Note that registers GPIO0DIR and GPIO0DATA are accessed as LPC_GPIO0->DIR and

LPC_GPIO0->DATA, respectively.

Below is the two statements needed to first set PIO0_2 to an output and then pull the output low. This

will turn the LED on.

// Set PIO0_2 as an output

LPC_GPIO0->DIR = LPC_GPIO0->DIR | (0x1<<2);

// Turn LED1 on = set PIO0_2 pin low, i.e., clear bit

LPC_GPIO0->DATA = LPC_GPIO0->DATA & ~(0x1<<2);

As seen, each of the registers is first read and then bit #2 is manipulated. In the first statement, bit #2

is set which makes PIO0_2 an output. In the second statement, bit #2 is set to zero. This pulls PIO0_2

low.

Note that all bits in the registers must be read and only the bit of interest shall be manipulated. The

shift operation, (0x1<<2), is a good way of writing code. The “<<2” part indicates clearly that it is bit #2

that is manipulated. It is simpler for a reader of the code to quickly see this than to write the constant

value 0x04.

Below is an alternative, more compact way of writing the statements. This is a common way to write

this kind of statements.

// Set PIO0_2 as an output

LPC_GPIO0->DIR |= (0x1<<2);

// Turn LED1 on = set PIO0_2 pin low, i.e., clear bit

LPC_GPIO0->DATA &= ~(0x1<<2);

In real, professional programs, it is common to use defines to hide details about hardware

manipulation. Below is an example of how this can be done.
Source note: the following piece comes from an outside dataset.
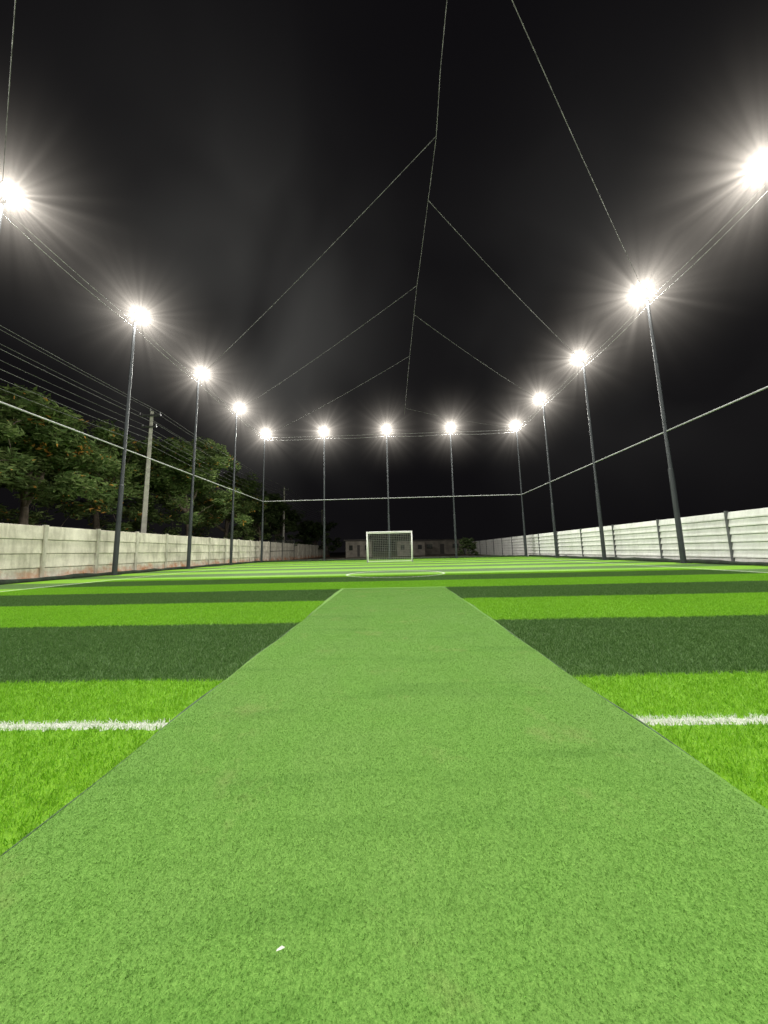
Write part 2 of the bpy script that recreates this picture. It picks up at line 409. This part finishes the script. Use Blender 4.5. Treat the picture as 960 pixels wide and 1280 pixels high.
# ---------------------------------------------------------------- utility poles and wires
UP=[(-14,-28),(-14,-5.4),(-14,17.3),(-14,40),(-14,62)]
for x,y in UP:
    root=empty("utility_pole",(x,y,0));mb=MB();mb.tube([(0,0,-.06),(0,0,9.2)],[.19,.11],4);mb.obj("shaft",MAT_UPOLE,root,bevel=.01)
    mb=MB();mb.box((0,-.13,8.9),(1.3,.08,.1));mb.box((0,-.13,8.2),(.9,.06,.08));mb.obj("crossarm",MAT_HOUSING,root)
    mb=MB()
    for px,z in((-.6,8.95),(.6,8.95),(0,9.2),(-.4,8.24),(.4,8.24)): mb.tube([(px,-.13,z),(px,-.13,z+.14)],[.05,.03],8)
    mb.obj("insulators",MAT_HOUSING,root)
mb=MB()
for (x0,y0),(x1,y1) in zip(UP[:-1],UP[1:]):
    for dx,z in((-.6,9.1),(.6,9.1),(0,9.3),(-.4,8.38),(.4,8.38),(.12,7.8),(.12,7.45),(.12,7.1)):
        mb.tube(sag((x0+dx,y0,z),(x1+dx,y1,z),.35),.009,5)
mb.obj("power_line",MAT_WIRE)

# ---------------------------------------------------------------- trees
def tree(name,x,y,h,R,leafm,nl,seed,lean=0,low=.30,size=.11,zlo=.22,extra=60):
    rd=random.Random(seed);root=empty(name,(x,y,0));mb=MB();tips=[]
    def limb(p,d,L,r,lev):
        pts=[p];q=p.copy();dd=d.copy();n=4
        for i in range(n):
            dd=(dd+Vector((rd.uniform(-.22,.22),rd.uniform(-.22,.22),rd.uniform(-.12,.12)))).normalized();q=q+dd*L/n;pts.append(q.copy())
        mb.tube(pts,[r*(1-.55*i/n) for i in range(n+1)],7 if lev<2 else 5,False)
        if lev>=3: tips.append(q);tips.append(pts[2]);return
        if lev>=1: tips.append(q)
        k=rd.choice((3,4)) if lev else 6
        for i in range(k):
            a=2*math.pi*(i+rd.random()*.7)/k;sp=rd.uniform(.5,1.0) if lev else rd.uniform(.4,1.0)
            nd=(dd*.5+Vector((math.cos(a)*sp,math.sin(a)*sp,rd.uniform(-.15,.45)))).normalized()
            st=pts[rd.choice((2,3,4))] if lev else pts[rd.choice((3,4))]
            limb(st.copy(),nd,L*rd.uniform(.62,.85)*(1 if lev else R/(h*.3)*.55),r*.5,lev+1)
    limb(Vector((0,0,-.06)),Vector((lean,0,1)),h*low,.026*h,0)
    zt=max(t.z for t in tips);sc=h/zt*.95
    mb.v=[(a,b,c*sc) for a,b,c in mb.v];tips=[Vector((t.x,t.y,t.z*sc)) for t in tips]
    # outer sprays at every height of the crown
    for i in range(extra):
        z=rd.uniform(zlo,.93)*h;t=(z/h-zlo)/(1-zlo);rr=R*(1-.75*t*t)**.5*rd.uniform(.45,1.0);a=rd.uniform(0,6.283)
        e=Vector((math.cos(a)*rr,math.sin(a)*rr,z));nb=min(tips,key=lambda q:(q-e).length)
        if (nb-e).length<R*.55:
            mb.tube([nb,(nb+e)/2+Vector((0,0,.15)),e],[.025,.018,.008],4,False)
        tips.append(e)
    mb.obj("trunk_and_limbs",MAT_BARK,root,smooth=True)
    r=np.random.default_rng(seed);T=np.array([tuple(t) for t in tips]);T=T[T[:,2]>h*zlo*.9]
    idx=r.integers(0,len(T),nl);cr=r.uniform(.45,1.1,len(T))*R*.21
    off=r.normal(0,1,(nl,3));off/=np.linalg.norm(off,axis=1)[:,None];off*=(r.random(nl)**.5)[:,None]*cr[idx][:,None]
    off[:,2]*=.6;C=T[idx]+off
    s=r.uniform(.5,1.3,nl)*size
    a=r.normal(0,1,(nl,3));a[:,2]*=.5;a/=np.linalg.norm(a,axis=1)[:,None]
    b2=np.cross(a,r.normal(0,1,(nl,3)));b2/=np.linalg.norm(b2,axis=1)[:,None]
    a*=s[:,None]*1.5;b2*=s[:,None]*.45
    V=np.stack([C-a,C+b2,C+a,C-b2],1).reshape(-1,3)
    me=bpy.data.meshes.new("foliage");me.vertices.add(len(V));me.vertices.foreach_set('co',V.astype(np.float32).ravel())
    me.loops.add(nl*4);me.loops.foreach_set('vertex_index',np.arange(nl*4,dtype=np.int32))
    me.polygons.add(nl);me.polygons.foreach_set('loop_start',np.arange(0,nl*4,4,dtype=np.int32))
    me.update(calc_edges=True);me.materials.append(leafm)
    link(bpy.data.objects.new("foliage",me),root)
tree("flame_tree",-17.8,14.6,9.0,4.3,MAT_LEAF,52000,11,.05)
tree("flame_tree",-21.5,22.5,10.9,5.0,MAT_LEAF,40000,12)
tree("flame_tree",-16.6,25.2,10.4,4.4,MAT_LEAF,48000,13)
tree("flame_tree",-18.0,33.5,10.4,4.4,MAT_LEAF,32000,14)
tree("flame_tree",-15.8,37.5,8.6,3.8,MAT_LEAF2,24000,21,zlo=.12)
tree("neem_tree",-17.5,46.0,8.5,4.2,MAT_LEAF2,14000,15,size=.16,zlo=.12)
tree("neem_tree",-13.0,54.0,6.5,4.0,MAT_LEAF2,12000,16,size=.18,zlo=.1)
tree("bush",7.6,33.0,1.9,1.1,MAT_LEAF2,7000,19,size=.08,zlo=.05)

def house(x,y,w,d,h,rz=0):
    root=empty("small_house",(x,y,0));root.rotation_euler=(0,0,rz)
    mb=MB();mb.box((0,0,h/2-.06),(w,d,h));mb.obj("walls",MAT_HOUSE,root)
    mb=MB();mb.box((0,0,h+.02),(w+.5,d+.5,.16));mb.obj("roof",MAT_ROOFM,root)
    mb=MB()
    for t in(-.3,.32): mb.box((w*t,-d/2-.002,h*.55),(w*.14,.06,h*.3))
    mb.obj("windows",MAT_DARKGLASS,root)
    mb=MB();mb.box((0,-d/2-.002,h*.36),(w*.1,.07,h*.7));mb.obj("door",MAT_ROOFM,root)
house(-4.8,46,3.6,4,2.3);house(2.6,50,4.2,4,2.2,.05);house(8.5,56,7,4,2.4,-.1)

# ---------------------------------------------------------------- camera
f,pt,rl,yw,h=393.6,.1230,.0227,-.0261,.7385
F=Vector((math.sin(yw)*math.cos(pt),math.cos(yw)*math.cos(pt),math.sin(pt)))
R=Vector((math.cos(yw),-math.sin(yw),0));U=R.cross(F)
R2=R*math.cos(rl)-U*math.sin(rl);U2=U*math.cos(rl)+R*math.sin(rl)
cam=bpy.data.cameras.new("camera");co=bpy.data.objects.new("camera",cam);link(co)
M=Matrix((R2,U2,-F)).transposed().to_4x4();M.translation=Vector((0,0,h));co.matrix_world=M
cam.sensor_fit='VERTICAL';cam.sensor_height=36;cam.sensor_width=27;cam.lens=f/1280*36;cam.clip_start=.02;cam.clip_end=2000
scene.camera=co

# ---------------------------------------------------------------- night sky
w=bpy.data.worlds.new("World");scene.world=w;w.use_nodes=True;nt=w.node_tree;N=NT(nt)
bg=nt.nodes['Background'];tc=N.n('ShaderNodeTexCoord').outputs['Generated']
nz=N.noise(tc,2.3,2.5,.45,.4)
def blob(d,p):
    v=N.n('ShaderNodeVectorMath',operation='DOT_PRODUCT');nt.links.new(tc,v.inputs[0]);v.inputs[1].default_value=Vector(d).normalized()
    return N.m('POWER',N.m('MAXIMUM',v.outputs['Value'],0.),p)
cl=N.m('ADD',N.m('ADD',blob((-.50,.95,.72),20.),N.m('MULTIPLY',blob((.75,.9,.70),20.),.55)),N.m('MULTIPLY',blob((-.3,1,.35),7.),.08))
cl=N.m('MULTIPLY',cl,N.rng(nz,.38,.62,.2,1.))
c=N.mix(cl,(.0042,.0038,.0046,1),(.056,.055,.052,1))
nt.links.new(c,bg.inputs[0]);bg.inputs[1].default_value=1.0
scene.view_settings.view_transform='Standard';scene.view_settings.look='None';scene.view_settings.exposure=0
// Create defines for simpler access of LED1

#define DIR_REG_LED1 LPC_GPIO0->DIR

#define DATA_REG_LED1 LPC_GPIO0->DATA

#define PIO_PIN_LED1 2

#define LED1_ON DATA_REG_LED1 &= ~(1<<PIO_PIN_LED1)

#define LED1_OFF DATA_REG_LED1 |= (1<<PIO_PIN_LED1)

// Set PIO0_2 as an output

DIR_REG_LED1 |= (0x1<<PIO_PIN_LED1);

// Turn LED1 on

LED1_ON;

It is possible to take the principles further and create general macros for handling all ports and pins.

This was just an example of how to create well-structured, maintainable and professionally looking

code.

Chapter 9 contains a description how to get started with the LPCXpresso IDE. Read this chapter and

follow the guide how to import the projects. Start working with project “lab 1a”, which is the base for

this first experiment.

After compiling and linking without errors, follow the guide how to download and run the project.

In embedded programming it is important to have full control over the variables, more specifically the

number range they can hold. The original C standard was a little vague on the number of bits different

variable types have. It is specified as “at least X number of bits” and there is a specified order between

different types. However in embedded programming the exact number of bits is important to keep track

of. Therefore it is common to have an include file that have created/specified new variable types with

the number of bits exactly specified. We will use this setup in all experiments.